Jakarta, 10 Desember 2024 – Hilirisasi mineral menjadi langkah strategis yang diambil Pemerintah Indonesia untuk memberikan nilai tambah dalam mengoptimalkan manfaat ekonomi sumber daya mineral dalam negeri dan mendukung transisi energi menuju net-zero emission (NZE). Program hilirisasi memiliki peran penting dalam pengelolaan mineral kritis. Terdapat 47 mineral kritis sebagaimana tertuang pada keputusan Menteri ESDM Nomor 296.K/MB.01/MEM.B/2023. Sedikitnya ada 7 mineral yang menjadi fokus pengelolaan saat ini yakni, nikel, besi, timah, tembaga, bauxit, emas dan perak. Hal ini diungkapkan Farid Wijaya, Analis Senior Material dan Energi Terbarukan, Institute for Essential Services Reform (IESR) dalam lokakarya yang diselenggarakan oleh Natural Resource Governance Institute (NRGI) dan ViriyaENB pada Selasa (10/12/2024).
“Nikel menjadi sorotan utama karena perannya dalam rantai nilai baterai, sementara aluminium dan tembaga memiliki fungsi penting dalam infrastruktur teknologi energi terbarukan, termasuk pembangkit listrik tenaga surya (PLTS), pembangkit listrik tenaga bayu (PLTB) serta teknologi hidrogen dan nuklir. Melalui hilirisasi, Indonesia dapat mengurangi ketergantungan pada impor komponen energi bersih, menciptakan lapangan kerja, memberikan dan memutar roda aktivitas ekonomi, serta meningkatkan kualitas manufaktur dan kapasitas industri nasional,” papar Farid.
Menurut Farid, proses hilirisasi mineral juga memberikan dampak langsung pada peningkatan penambahan nilai tambah dalam negeri. Alih-alih mengekspor bijih mentah dengan harga yang rendah, Indonesia dapat mengekspor produk bernilai tambah lebih tinggi, seperti ingot, foil, komponen sel surya, atau modul baterai. Dengan demikian, aktivitas ekonomi domestik meningkat, memperluas basis pajak, dan meningkatkan penerimaan negara. Hilirisasi juga membuka peluang investasi, baik dari dalam maupun luar negeri, untuk membangun industri pengolahan dan manufaktur berteknologi tinggi.
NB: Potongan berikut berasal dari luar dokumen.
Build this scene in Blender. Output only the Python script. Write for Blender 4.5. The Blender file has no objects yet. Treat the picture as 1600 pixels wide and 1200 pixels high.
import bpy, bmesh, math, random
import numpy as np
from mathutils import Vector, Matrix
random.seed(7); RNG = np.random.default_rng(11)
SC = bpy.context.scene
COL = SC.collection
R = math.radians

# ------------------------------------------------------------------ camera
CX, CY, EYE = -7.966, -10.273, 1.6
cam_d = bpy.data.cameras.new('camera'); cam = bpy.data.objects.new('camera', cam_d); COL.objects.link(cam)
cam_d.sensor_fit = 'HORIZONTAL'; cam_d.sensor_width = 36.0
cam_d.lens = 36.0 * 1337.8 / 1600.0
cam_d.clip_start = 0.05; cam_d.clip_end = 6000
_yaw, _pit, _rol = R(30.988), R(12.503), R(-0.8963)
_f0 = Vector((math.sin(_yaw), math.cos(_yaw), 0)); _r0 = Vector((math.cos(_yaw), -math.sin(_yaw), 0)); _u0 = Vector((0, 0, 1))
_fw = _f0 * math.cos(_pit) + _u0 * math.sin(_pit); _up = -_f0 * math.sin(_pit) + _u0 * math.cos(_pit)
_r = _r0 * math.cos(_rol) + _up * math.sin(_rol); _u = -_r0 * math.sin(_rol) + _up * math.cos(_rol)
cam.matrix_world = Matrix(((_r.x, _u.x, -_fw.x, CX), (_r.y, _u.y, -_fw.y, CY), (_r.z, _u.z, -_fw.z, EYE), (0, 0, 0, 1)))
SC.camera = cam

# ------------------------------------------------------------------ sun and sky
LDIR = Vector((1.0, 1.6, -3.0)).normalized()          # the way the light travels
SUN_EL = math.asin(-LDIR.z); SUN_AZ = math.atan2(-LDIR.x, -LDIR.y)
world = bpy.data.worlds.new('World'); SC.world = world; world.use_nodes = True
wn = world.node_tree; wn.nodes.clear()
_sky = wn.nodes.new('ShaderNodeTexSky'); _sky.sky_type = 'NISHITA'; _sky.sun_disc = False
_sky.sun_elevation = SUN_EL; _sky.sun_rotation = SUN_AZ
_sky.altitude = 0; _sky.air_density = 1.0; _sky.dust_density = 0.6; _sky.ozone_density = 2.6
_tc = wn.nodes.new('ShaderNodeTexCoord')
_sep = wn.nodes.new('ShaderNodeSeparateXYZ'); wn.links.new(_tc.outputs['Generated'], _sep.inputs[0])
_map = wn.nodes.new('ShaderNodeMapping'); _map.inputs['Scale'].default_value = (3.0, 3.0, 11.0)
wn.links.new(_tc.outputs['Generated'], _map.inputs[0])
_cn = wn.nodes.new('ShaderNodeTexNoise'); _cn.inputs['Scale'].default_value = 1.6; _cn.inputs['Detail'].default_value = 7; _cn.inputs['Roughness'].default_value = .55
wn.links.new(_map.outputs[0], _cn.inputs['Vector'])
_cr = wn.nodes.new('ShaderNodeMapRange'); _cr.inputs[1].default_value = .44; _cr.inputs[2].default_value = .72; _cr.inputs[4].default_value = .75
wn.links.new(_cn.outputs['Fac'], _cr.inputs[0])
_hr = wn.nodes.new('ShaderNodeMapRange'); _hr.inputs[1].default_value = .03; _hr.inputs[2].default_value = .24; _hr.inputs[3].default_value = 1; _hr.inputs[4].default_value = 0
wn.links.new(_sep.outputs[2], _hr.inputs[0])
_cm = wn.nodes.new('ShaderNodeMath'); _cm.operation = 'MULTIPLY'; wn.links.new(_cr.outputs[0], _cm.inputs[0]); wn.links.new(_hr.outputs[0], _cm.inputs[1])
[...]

“Sejalan dengan peningkatan ketahanan cadangan dan optimalisasi nilai tambah, Indonesia berpotensi menjadi pusat teknologi dan produsen teknologi energi terbarukan, baterai, serta kendaraan listrik. Hal ini berkontribusi pada peningkatan Tingkat Komponen Dalam Negeri (TKDN), menciptakan ekosistem industri yang kuat, dan meningkatkan kemandirian nasional dalam penyediaan energi bersih. Dengan memanfaatkan sumber daya mineral secara bijaksana, negara ini dapat merangkul masa depan yang lebih bersih dan berkelanjutan,” ujar Farid.
Pada akhirnya, hilirisasi mineral bukan semata soal ekonomi, melainkan juga langkah strategis untuk mengantarkan Indonesia menuju NZE dan mewujudkan visi Indonesia Emas 2045. Dengan memadukan kekayaan sumber daya mineral dengan kebijakan industri yang visioner, Indonesia dapat menciptakan nilai tambah, meningkatkan kontribusi pendapatan negara, serta mewujudkan kemandirian energi yang berdampak positif bagi generasi mendatang.